See also MacRae v. Lecompte; The Queen in right of Ontario, Third Party (1983), 143 D.L.R. (3d) 219 (Ont. H.C.), at pages 224-225 and the cases there discussed. It may well be that the evidence of the appellant Parker will be needed at trial but that, by itself, is not a sufficient reason for requiring him to remain as a party defendant.

It is to be noted as well that it is no longer the case that a non-party is absolutely immune by our rules of civil procedure from discovery by a party in an action. The Federal Court Rules, 1998 [SOR/98-106] themselves provide for the examination for discovery of, and the production of a document by, a non-party. By Rule 238 the Court may grant leave to a party to examine a non-party "who might have information on an issue in the action" if it is satisfied that "the party has been unable to obtain the information informally . . . or from another source by any other reasonable means", that "it would be unfair not to allow the party an opportunity to question . . . before trial" and that the questioning "will not cause any undue delay, convenience or expense to the person or to the other parties". By Rule 233 the Court may order the production of any document in the possession of a non-party "if the document is relevant and its production could be compelled at trial". The potential is thus available under these two rules for the respondent to secure a measure of discovery of the appellant Parker even though he may not be a party to the action.

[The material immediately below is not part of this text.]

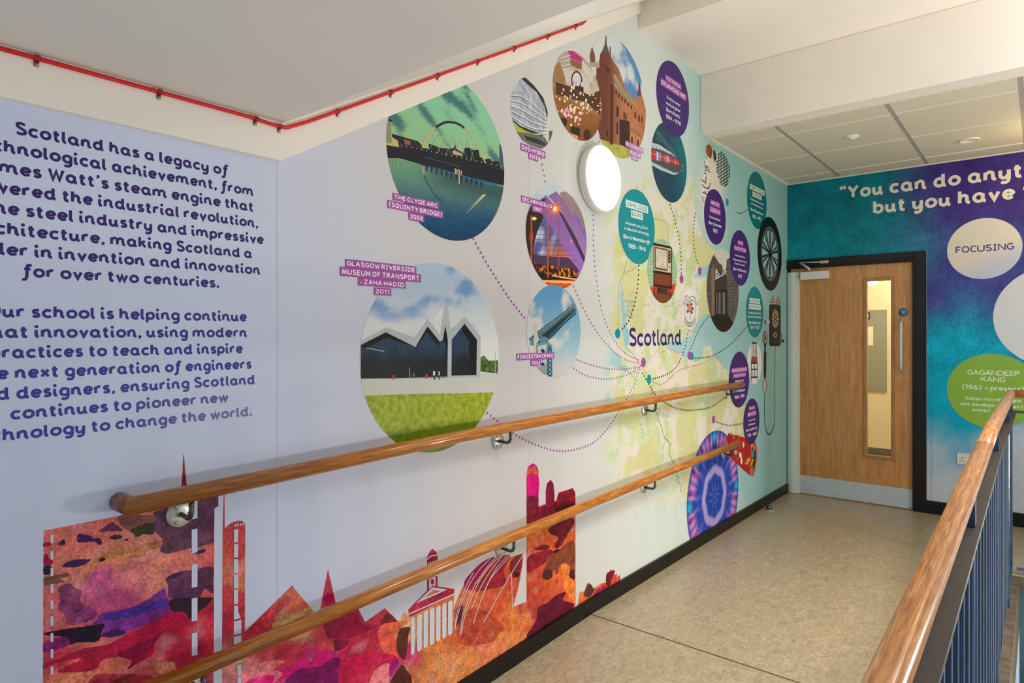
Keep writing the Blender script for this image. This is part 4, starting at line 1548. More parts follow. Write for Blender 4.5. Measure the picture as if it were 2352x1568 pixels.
for p, c, a in (
    ([(460, 220), (700, 130), (820, 60), (880, 130), (800, 190), (560, 300), (490, 280)], (208, 170, 116), .85),
    ([(230, 290), (480, 50), (600, -60), (640, 0), (480, 150), (440, 260), (250, 330)], (190, 40, 70), .6),
    ([(975, 230), (1100, 170), (1290, 110), (1330, 200), (1390, 240), (1500, 250), (1400, 300), (1200, 380), (1080, 375), (1020, 370), (985, 300)], (152, 16, 62), .95),
    ([(1080, 385), (1220, 400), (1200, 450), (1130, 490), (1080, 490)], (128, 20, 60), 1),
    ([(1535, 238), (1600, 125), (1615, 125), (1705, 195), (1640, 232)], (122, 34, 46), 1),
    ([(1540, 245), (1830, 205), (1740, 260), (1700, 350), (1700, 500), (1740, 600), (1680, 560), (1550, 480)], (230, 92, 70), .85),
    ([(1745, 270), (1835, 262), (1820, 330), (1810, 450), (1785, 580), (1750, 570), (1710, 500), (1700, 400), (1720, 310)], (94, 44, 34), 1),
    ([(1770, 222), (1836, 205), (1838, 252), (1760, 258)], (228, 178, 122), .9),
    ([(880, 560), (940, 500), (1080, 500), (1090, 560), (1040, 580), (960, 650), (600, 760), (510, 780), (600, 660), (870, 600)], (208, 16, 120), .95),
    ([(600, 790), (720, 680), (940, 650), (1050, 570), (1130, 570), (1140, 640), (1100, 700), (1130, 830), (620, 840)], (112, 18, 86), .95),
    ([(150, 700), (400, 600), (580, 600), (470, 680), (560, 720), (440, 830), (150, 840)], (242, 132, 144), .75),
    ([(180, 830), (300, 760), (470, 740), (430, 840)], (228, 30, 122), .9),
    ([(1160, 600), (1400, 510), (1560, 520), (1700, 560), (1640, 700), (1500, 760), (1350, 830), (1130, 830)], (204, 22, 76), .9),
    ([(1480, 700), (1610, 620), (1640, 700), (1600, 830), (1440, 830)], (242, 132, 142), .85),
    ([(1630, 640), (1710, 570), (1720, 640), (1640, 760)], (172, 28, 122), 1),
    ([(1630, 850), (1700, 700), (1760, 640), (1800, 690), (1850, 760), (1830, 850)], (84, 38, 38), 1)):
    over(ZB, p, c, a)
over(lambda p: (560 + p[0] / 4.704, 1240 + p[1] / 4.704), [(1981, 540), (1981, 196), (2004, 140), (2037, 97), (2070, 122), (2090, 156), (2088, 504), (2268, 530), (2264, 590), (2060, 690), (1920, 765), (1790, 832), (1776, 754), (1870, 660)], (170, 20, 68), .95, 0, False)
for p, c, a in (
    ([(90, 990), (165, 890), (295, 790), (335, 800), (200, 960), (130, 1050)], (152, 12, 78), 1),
    ([(140, 1030), (230, 960), (375, 790), (465, 775), (420, 880), (430, 1000), (300, 1040), (180, 1060)], (142, 20, 50), .92),
    ([(475, 810), (562, 760), (552, 900), (500, 950), (470, 900)], (122, 28, 40), .95),
    ([(500, 925), (520, 900), (545, 915), (535, 945)], (52, 20, 28), 1),
    ([(30, 1210), (70, 1160), (80, 1200), (60, 1300), (20, 1340)], (86, 24, 52), 1),
    ([(60, 1290), (200, 1190), (420, 1350), (380, 1400), (300, 1480), (60, 1490)], (172, 60, 46), .8),
    ([(612, 112), (696, 112), (696, 268), (612, 276)], (216, 0, 122), 1),
    ([(622, 60), (696, 68), (692, 100), (650, 92)], (206, 104, 40), 1),
    ([(612, 296), (694, 296), (700, 372), (770, 352), (840, 332), (992, 290), (992, 380), (880, 400), (612, 520)], (116, 22, 40), .95),
    ([(770, 200), (800, 160), (820, 200), (824, 330), (770, 340)], (120, 20, 44), 1),
    ([(870, 270), (980, 228), (990, 290), (870, 320)], (112, 16, 38), .95),
    ([(950, 305), (990, 285), (990, 330)], (192, 14, 46), 1),
    ([(850, 380), (992, 340), (992, 400), (860, 420)], (76, 12, 34), 1),
    ([(790, 540), (960, 460), (992, 500), (940, 590), (870, 700), (830, 690), (860, 620), (800, 590)], (112, 14, 36), 1),
    ([(612, 780), (800, 720), (800, 790), (700, 860), (612, 905)], (136, 14, 46), .95),
    ([(670, 715), (740, 678), (790, 690), (760, 720)], (104, 20, 36), 1),
    ([(815, 738), (860, 712), (875, 730), (840, 750)], (44, 22, 26), 1),
    ([(770, 780), (850, 740), (990, 650), (992, 960), (960, 960), (945, 900), (960, 860), (900, 830), (870, 870), (850, 920), (830, 880), (780, 960), (735, 950), (740, 880), (770, 830)], (120, 62, 42), .92),
    ([(735, 950), (750, 890), (800, 880), (815, 930), (780, 965)], (72, 32, 32), 1),
    ([(950, 900), (990, 880), (992, 965), (960, 960)], (70, 30, 30), 1),
    ([(884, 840), (940, 840), (960, 870), (950, 940), (990, 980), (990, 1130), (920, 1060), (900, 960)], (242, 132, 52), .85),
    ([(600, 1450), (680, 1300), (700, 1190), (780, 1150), (830, 1100), (920, 1065), (900, 1130), (960, 1150), (992, 1180), (900, 1300)], (100, 12, 44), 1),
    ([(1074, 1090), (1097, 1010), (1128, 1000), (1150, 1042), (1168, 1034), (1120, 1100)], (92, 50, 42), 1),
    ([(1145, 1090), (1195, 1030), (1245, 1015), (1265, 1040), (1160, 1092)], (162, 38, 82), 1),
    ([(1255, 1000), (1260, 915), (1300, 890), (1320, 890), (1300, 960), (1275, 1025)], (106, 24, 38), 1)):
    over(ZC_, p, c, a, 1.0)
sk = ink.build('skyline', mural, M_WATER, 'red, purple and orange watercolour skyline of towers and spires')
ink = Ink('left', 110)
W_ = paper
Z4 = lambda x, y: (60 + x / 2.861, 1020 + y / 2.861)
Z5 = lambda x, y: (560 + x / 4.704, 1240 + y / 4.704)
Z6 = lambda x, y: (880 + x / 2.969, 1040 + y / 2.969)


def rect(z, x0, x1, y0, y1, sl=0.0):
    dx = x1 - x0
    ink.poly([z(x0, y0), z(x1, y0 - sl * dx), z(x1, y1 - sl * dx), z(x0, y1)], W_, .05)


for a, b in ((595, 650), (702, 757), (810, 865), (918, 975), (1025, 1080), (1130, 1190), (1240, 1297), (1345, 1403), (1458, 1513), (1563, 1620)):
    rect(Z4, 159, 177, a, b, .1)
for a, b in ((378, 492), (560, 716), (790, 942), (1012, 1163), (1242, 1390), (1462, 1600)):
    rect(Z4, 1086, 1124, a, b, .2)
ink.build('window', sk)
ink = Ink('left', 110)
for a, b in ((560, 645), (657, 745), (755, 848), (858, 948), (958, 1050), (1062, 1105)):
    rect(Z4, 1364, 1391, a, b, .15)
ink.poly([Z4(1364, 1100), Z4(1391, 1096), Z4(1408, 1140), Z4(1362, 1152)], W_)
for a, b in ((1162, 1250), (1264, 1345), (1358, 1440)):
    rect(Z4, 1362, 1412, a, b, .2)
for a, b in ((1452, 1520), (1530, 1640)):
    rect(Z4, 1386, 1411, a, b, .2)
ink.build('window', sk)
ink = Ink('left', 110)
for k in range(4):
    ink.poly([Z4(1368 + k * 17, 526 - k * 3), Z4(1379 + k * 17, 524 - k * 3), Z4(1377 + k * 17, 540 - k * 3), Z4(1371 + k * 17, 541 - k * 3)], W_)
for x0, x1, y0, y1 in ((1802, 1843, 838, 1246), (1868, 1920, 805, 1210), (1938, 1986, 770, 1172), (2004, 2056, 740, 1140), (2074, 2122, 712, 1102), (2140, 2186, 683, 1070), (2203, 2252, 655, 1036)):
    w = x1 - x0
    ink.poly([Z5(x0, y0 + 22), Z5(x0 + w * .25, y0), Z5(x0 + w * .8, y0 - 10), Z5(x1, y0 + 8), Z5(x1 - 2, y1 - 46), Z5(x1 - w * .25, y1 - 20), Z5(x0 + w * .3, y1 - 2), Z5(x0, y1 - 26)], W_)
ink.build('column', sk)
ink = Ink('left', 110)
ink.poly([Z5(2035, 506), Z5(2198, 532), Z5(1858, 682)], W_)
ink.poly([Z5(2045, 540), Z5(2128, 548), Z5(1944, 622)], water, .006)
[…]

Moreover, the respondent would be entitled to subpoena the appellant Parker to testify at trial and, for the same purpose, to subpoena other persons who were present at the meeting referred to in paragraph 16 of the respondent's affidavit.

I would allow the appeal with costs, set aside the order of the Trial Division and strike the appellant Parker from the action as a party defendant.

Linden J.A.: I agree.

Robertson J.A.: I agree.

1 Response to demand for particulars, July 23, 1996, Appeal Book, at p. 16.

2 Ibid., at p. 19.

3 Affidavit of Sinclair M. Stevens, March 13, 1997, Appeal Book, at p. 61.